Objective:
Below is a listing; reproduce each line of it exactly.

Material:
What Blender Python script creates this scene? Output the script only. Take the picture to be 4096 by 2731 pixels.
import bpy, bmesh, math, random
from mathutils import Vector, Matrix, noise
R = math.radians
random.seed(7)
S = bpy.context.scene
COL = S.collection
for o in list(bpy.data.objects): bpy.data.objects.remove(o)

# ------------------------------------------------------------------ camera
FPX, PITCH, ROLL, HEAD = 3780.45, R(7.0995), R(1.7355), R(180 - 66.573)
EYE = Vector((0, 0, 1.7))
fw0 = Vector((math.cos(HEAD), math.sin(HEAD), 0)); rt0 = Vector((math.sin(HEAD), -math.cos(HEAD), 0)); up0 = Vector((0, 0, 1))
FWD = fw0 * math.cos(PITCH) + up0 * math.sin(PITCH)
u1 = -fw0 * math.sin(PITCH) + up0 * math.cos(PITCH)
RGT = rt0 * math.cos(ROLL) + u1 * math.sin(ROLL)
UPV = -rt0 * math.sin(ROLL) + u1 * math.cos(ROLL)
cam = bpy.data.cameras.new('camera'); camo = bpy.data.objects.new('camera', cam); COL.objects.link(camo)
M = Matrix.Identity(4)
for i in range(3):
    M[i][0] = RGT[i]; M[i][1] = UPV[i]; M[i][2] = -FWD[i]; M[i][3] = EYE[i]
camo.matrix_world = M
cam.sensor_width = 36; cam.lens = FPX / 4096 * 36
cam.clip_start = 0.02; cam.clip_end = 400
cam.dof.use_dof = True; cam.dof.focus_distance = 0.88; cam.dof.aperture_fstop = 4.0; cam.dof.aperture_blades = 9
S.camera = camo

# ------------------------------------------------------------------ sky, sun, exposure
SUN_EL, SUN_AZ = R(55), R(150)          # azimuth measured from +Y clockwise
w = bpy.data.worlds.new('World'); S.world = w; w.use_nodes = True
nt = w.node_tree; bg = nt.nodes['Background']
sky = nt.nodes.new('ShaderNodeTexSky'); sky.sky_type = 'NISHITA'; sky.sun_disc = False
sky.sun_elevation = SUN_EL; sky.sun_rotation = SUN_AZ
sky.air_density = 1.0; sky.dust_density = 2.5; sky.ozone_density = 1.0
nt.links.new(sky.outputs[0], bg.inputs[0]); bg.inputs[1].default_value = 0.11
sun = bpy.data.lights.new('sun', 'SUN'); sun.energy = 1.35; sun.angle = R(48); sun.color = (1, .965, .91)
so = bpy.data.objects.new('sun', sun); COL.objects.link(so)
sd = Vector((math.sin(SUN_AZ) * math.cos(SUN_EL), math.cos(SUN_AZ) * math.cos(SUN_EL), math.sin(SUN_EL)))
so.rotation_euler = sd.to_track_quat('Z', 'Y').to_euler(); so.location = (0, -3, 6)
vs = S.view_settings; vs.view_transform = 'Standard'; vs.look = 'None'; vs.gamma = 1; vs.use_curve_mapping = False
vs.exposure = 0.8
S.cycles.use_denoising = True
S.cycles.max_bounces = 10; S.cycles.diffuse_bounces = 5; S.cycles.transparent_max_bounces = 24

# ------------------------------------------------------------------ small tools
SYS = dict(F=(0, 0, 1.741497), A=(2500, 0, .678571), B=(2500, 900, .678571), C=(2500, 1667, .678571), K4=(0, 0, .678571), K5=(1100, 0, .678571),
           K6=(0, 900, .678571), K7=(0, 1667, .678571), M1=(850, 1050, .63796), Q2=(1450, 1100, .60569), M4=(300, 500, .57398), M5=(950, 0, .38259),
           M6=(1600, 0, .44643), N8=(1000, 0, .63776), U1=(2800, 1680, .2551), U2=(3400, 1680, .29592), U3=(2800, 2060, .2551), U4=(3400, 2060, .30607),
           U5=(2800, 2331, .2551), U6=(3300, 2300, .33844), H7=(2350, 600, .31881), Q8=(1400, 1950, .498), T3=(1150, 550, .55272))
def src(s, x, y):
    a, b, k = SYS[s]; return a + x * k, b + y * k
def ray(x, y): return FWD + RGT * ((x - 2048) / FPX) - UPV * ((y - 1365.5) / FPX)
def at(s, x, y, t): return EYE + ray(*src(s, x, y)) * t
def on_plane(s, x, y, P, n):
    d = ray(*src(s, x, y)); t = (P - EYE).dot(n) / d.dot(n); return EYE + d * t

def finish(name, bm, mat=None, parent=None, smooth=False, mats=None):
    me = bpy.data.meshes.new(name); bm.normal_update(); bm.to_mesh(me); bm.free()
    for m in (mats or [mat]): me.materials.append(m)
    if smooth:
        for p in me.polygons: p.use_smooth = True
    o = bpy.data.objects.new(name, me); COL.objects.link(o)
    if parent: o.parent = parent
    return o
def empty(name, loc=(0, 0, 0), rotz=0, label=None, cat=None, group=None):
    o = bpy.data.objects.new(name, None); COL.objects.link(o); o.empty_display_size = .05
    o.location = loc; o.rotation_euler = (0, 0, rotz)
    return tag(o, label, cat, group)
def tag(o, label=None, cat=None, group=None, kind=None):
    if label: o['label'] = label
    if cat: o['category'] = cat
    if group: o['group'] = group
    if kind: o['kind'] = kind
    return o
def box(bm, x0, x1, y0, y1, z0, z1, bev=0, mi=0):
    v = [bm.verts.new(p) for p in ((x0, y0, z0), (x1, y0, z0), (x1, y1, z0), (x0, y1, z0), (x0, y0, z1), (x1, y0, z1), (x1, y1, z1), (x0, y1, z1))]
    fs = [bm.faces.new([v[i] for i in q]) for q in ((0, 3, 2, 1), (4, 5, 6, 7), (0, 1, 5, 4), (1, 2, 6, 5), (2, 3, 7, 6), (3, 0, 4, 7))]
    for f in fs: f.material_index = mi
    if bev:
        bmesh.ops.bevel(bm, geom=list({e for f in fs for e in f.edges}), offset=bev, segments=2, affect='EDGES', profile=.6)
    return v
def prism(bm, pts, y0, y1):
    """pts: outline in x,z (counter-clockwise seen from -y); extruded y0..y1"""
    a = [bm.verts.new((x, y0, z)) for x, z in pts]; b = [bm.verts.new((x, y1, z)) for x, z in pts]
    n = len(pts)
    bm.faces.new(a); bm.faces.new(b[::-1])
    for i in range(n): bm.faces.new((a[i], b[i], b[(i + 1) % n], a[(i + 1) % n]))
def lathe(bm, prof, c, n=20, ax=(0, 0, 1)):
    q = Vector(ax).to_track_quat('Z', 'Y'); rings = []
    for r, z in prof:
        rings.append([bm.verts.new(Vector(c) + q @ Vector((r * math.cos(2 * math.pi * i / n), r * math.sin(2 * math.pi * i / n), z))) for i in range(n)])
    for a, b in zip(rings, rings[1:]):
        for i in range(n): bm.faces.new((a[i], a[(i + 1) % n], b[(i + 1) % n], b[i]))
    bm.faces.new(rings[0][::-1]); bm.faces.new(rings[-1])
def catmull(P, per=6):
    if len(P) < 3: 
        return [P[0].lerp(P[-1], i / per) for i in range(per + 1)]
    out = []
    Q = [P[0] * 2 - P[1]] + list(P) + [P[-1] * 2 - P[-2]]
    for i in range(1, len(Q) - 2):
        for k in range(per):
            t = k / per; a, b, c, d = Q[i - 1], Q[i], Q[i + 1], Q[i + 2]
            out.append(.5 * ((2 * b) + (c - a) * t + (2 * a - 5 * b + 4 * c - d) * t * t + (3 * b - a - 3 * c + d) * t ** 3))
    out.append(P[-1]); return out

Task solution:
What Blender Python script creates this scene? Output the script only. Take the picture to be 4096 by 2731 pixels.
import bpy, bmesh, math, random
from mathutils import Vector, Matrix, noise
R = math.radians
random.seed(7)
S = bpy.context.scene
COL = S.collection
for o in list(bpy.data.objects): bpy.data.objects.remove(o)

# ------------------------------------------------------------------ camera
FPX, PITCH, ROLL, HEAD = 3780.45, R(7.0995), R(1.7355), R(180 - 66.573)
EYE = Vector((0, 0, 1.7))
fw0 = Vector((math.cos(HEAD), math.sin(HEAD), 0)); rt0 = Vector((math.sin(HEAD), -math.cos(HEAD), 0)); up0 = Vector((0, 0, 1))
FWD = fw0 * math.cos(PITCH) + up0 * math.sin(PITCH)
u1 = -fw0 * math.sin(PITCH) + up0 * math.cos(PITCH)
RGT = rt0 * math.cos(ROLL) + u1 * math.sin(ROLL)
UPV = -rt0 * math.sin(ROLL) + u1 * math.cos(ROLL)
cam = bpy.data.cameras.new('camera'); camo = bpy.data.objects.new('camera', cam); COL.objects.link(camo)
M = Matrix.Identity(4)
for i in range(3):
    M[i][0] = RGT[i]; M[i][1] = UPV[i]; M[i][2] = -FWD[i]; M[i][3] = EYE[i]
camo.matrix_world = M
cam.sensor_width = 36; cam.lens = FPX / 4096 * 36
cam.clip_start = 0.02; cam.clip_end = 400
cam.dof.use_dof = True; cam.dof.focus_distance = 0.88; cam.dof.aperture_fstop = 4.0; cam.dof.aperture_blades = 9
S.camera = camo

# ------------------------------------------------------------------ sky, sun, exposure
SUN_EL, SUN_AZ = R(55), R(150)          # azimuth measured from +Y clockwise
w = bpy.data.worlds.new('World'); S.world = w; w.use_nodes = True
nt = w.node_tree; bg = nt.nodes['Background']
sky = nt.nodes.new('ShaderNodeTexSky'); sky.sky_type = 'NISHITA'; sky.sun_disc = False
sky.sun_elevation = SUN_EL; sky.sun_rotation = SUN_AZ
sky.air_density = 1.0; sky.dust_density = 2.5; sky.ozone_density = 1.0
nt.links.new(sky.outputs[0], bg.inputs[0]); bg.inputs[1].default_value = 0.11
sun = bpy.data.lights.new('sun', 'SUN'); sun.energy = 1.35; sun.angle = R(48); sun.color = (1, .965, .91)
so = bpy.data.objects.new('sun', sun); COL.objects.link(so)
sd = Vector((math.sin(SUN_AZ) * math.cos(SUN_EL), math.cos(SUN_AZ) * math.cos(SUN_EL), math.sin(SUN_EL)))
so.rotation_euler = sd.to_track_quat('Z', 'Y').to_euler(); so.location = (0, -3, 6)
vs = S.view_settings; vs.view_transform = 'Standard'; vs.look = 'None'; vs.gamma = 1; vs.use_curve_mapping = False
vs.exposure = 0.8
S.cycles.use_denoising = True
S.cycles.max_bounces = 10; S.cycles.diffuse_bounces = 5; S.cycles.transparent_max_bounces = 24

# ------------------------------------------------------------------ small tools
SYS = dict(F=(0, 0, 1.741497), A=(2500, 0, .678571), B=(2500, 900, .678571), C=(2500, 1667, .678571), K4=(0, 0, .678571), K5=(1100, 0, .678571),
           K6=(0, 900, .678571), K7=(0, 1667, .678571), M1=(850, 1050, .63796), Q2=(1450, 1100, .60569), M4=(300, 500, .57398), M5=(950, 0, .38259),
           M6=(1600, 0, .44643), N8=(1000, 0, .63776), U1=(2800, 1680, .2551), U2=(3400, 1680, .29592), U3=(2800, 2060, .2551), U4=(3400, 2060, .30607),
           U5=(2800, 2331, .2551), U6=(3300, 2300, .33844), H7=(2350, 600, .31881), Q8=(1400, 1950, .498), T3=(1150, 550, .55272))
def src(s, x, y):
    a, b, k = SYS[s]; return a + x * k, b + y * k
def ray(x, y): return FWD + RGT * ((x - 2048) / FPX) - UPV * ((y - 1365.5) / FPX)
def at(s, x, y, t): return EYE + ray(*src(s, x, y)) * t
def on_plane(s, x, y, P, n):
    d = ray(*src(s, x, y)); t = (P - EYE).dot(n) / d.dot(n); return EYE + d * t

def finish(name, bm, mat=None, parent=None, smooth=False, mats=None):
    me = bpy.data.meshes.new(name); bm.normal_update(); bm.to_mesh(me); bm.free()
    for m in (mats or [mat]): me.materials.append(m)
    if smooth:
        for p in me.polygons: p.use_smooth = True
    o = bpy.data.objects.new(name, me); COL.objects.link(o)
    if parent: o.parent = parent
    return o
def empty(name, loc=(0, 0, 0), rotz=0, label=None, cat=None, group=None):
    o = bpy.data.objects.new(name, None); COL.objects.link(o); o.empty_display_size = .05
    o.location = loc; o.rotation_euler = (0, 0, rotz)
    return tag(o, label, cat, group)
def tag(o, label=None, cat=None, group=None, kind=None):
    if label: o['label'] = label
    if cat: o['category'] = cat
    if group: o['group'] = group
    if kind: o['kind'] = kind
    return o
def box(bm, x0, x1, y0, y1, z0, z1, bev=0, mi=0):
    v = [bm.verts.new(p) for p in ((x0, y0, z0), (x1, y0, z0), (x1, y1, z0), (x0, y1, z0), (x0, y0, z1), (x1, y0, z1), (x1, y1, z1), (x0, y1, z1))]
    fs = [bm.faces.new([v[i] for i in q]) for q in ((0, 3, 2, 1), (4, 5, 6, 7), (0, 1, 5, 4), (1, 2, 6, 5), (2, 3, 7, 6), (3, 0, 4, 7))]
    for f in fs: f.material_index = mi
    if bev:
        bmesh.ops.bevel(bm, geom=list({e for f in fs for e in f.edges}), offset=bev, segments=2, affect='EDGES', profile=.6)
    return v
def prism(bm, pts, y0, y1):
    """pts: outline in x,z (counter-clockwise seen from -y); extruded y0..y1"""
    a = [bm.verts.new((x, y0, z)) for x, z in pts]; b = [bm.verts.new((x, y1, z)) for x, z in pts]
    n = len(pts)
    bm.faces.new(a); bm.faces.new(b[::-1])
    for i in range(n): bm.faces.new((a[i], b[i], b[(i + 1) % n], a[(i + 1) % n]))
def lathe(bm, prof, c, n=20, ax=(0, 0, 1)):
    q = Vector(ax).to_track_quat('Z', 'Y'); rings = []
    for r, z in prof:
        rings.append([bm.verts.new(Vector(c) + q @ Vector((r * math.cos(2 * math.pi * i / n), r * math.sin(2 * math.pi * i / n), z))) for i in range(n)])
    for a, b in zip(rings, rings[1:]):
        for i in range(n): bm.faces.new((a[i], a[(i + 1) % n], b[(i + 1) % n], b[i]))
    bm.faces.new(rings[0][::-1]); bm.faces.new(rings[-1])
def catmull(P, per=6):
    if len(P) < 3: 
        return [P[0].lerp(P[-1], i / per) for i in range(per + 1)]
    out = []
    Q = [P[0] * 2 - P[1]] + list(P) + [P[-1] * 2 - P[-2]]
    for i in range(1, len(Q) - 2):
        for k in range(per):
            t = k / per; a, b, c, d = Q[i - 1], Q[i], Q[i + 1], Q[i + 2]
            out.append(.5 * ((2 * b) + (c - a) * t + (2 * a - 5 * b + 4 * c - d) * t * t + (3 * b - a - 3 * c + d) * t ** 3))
    out.append(P[-1]); return out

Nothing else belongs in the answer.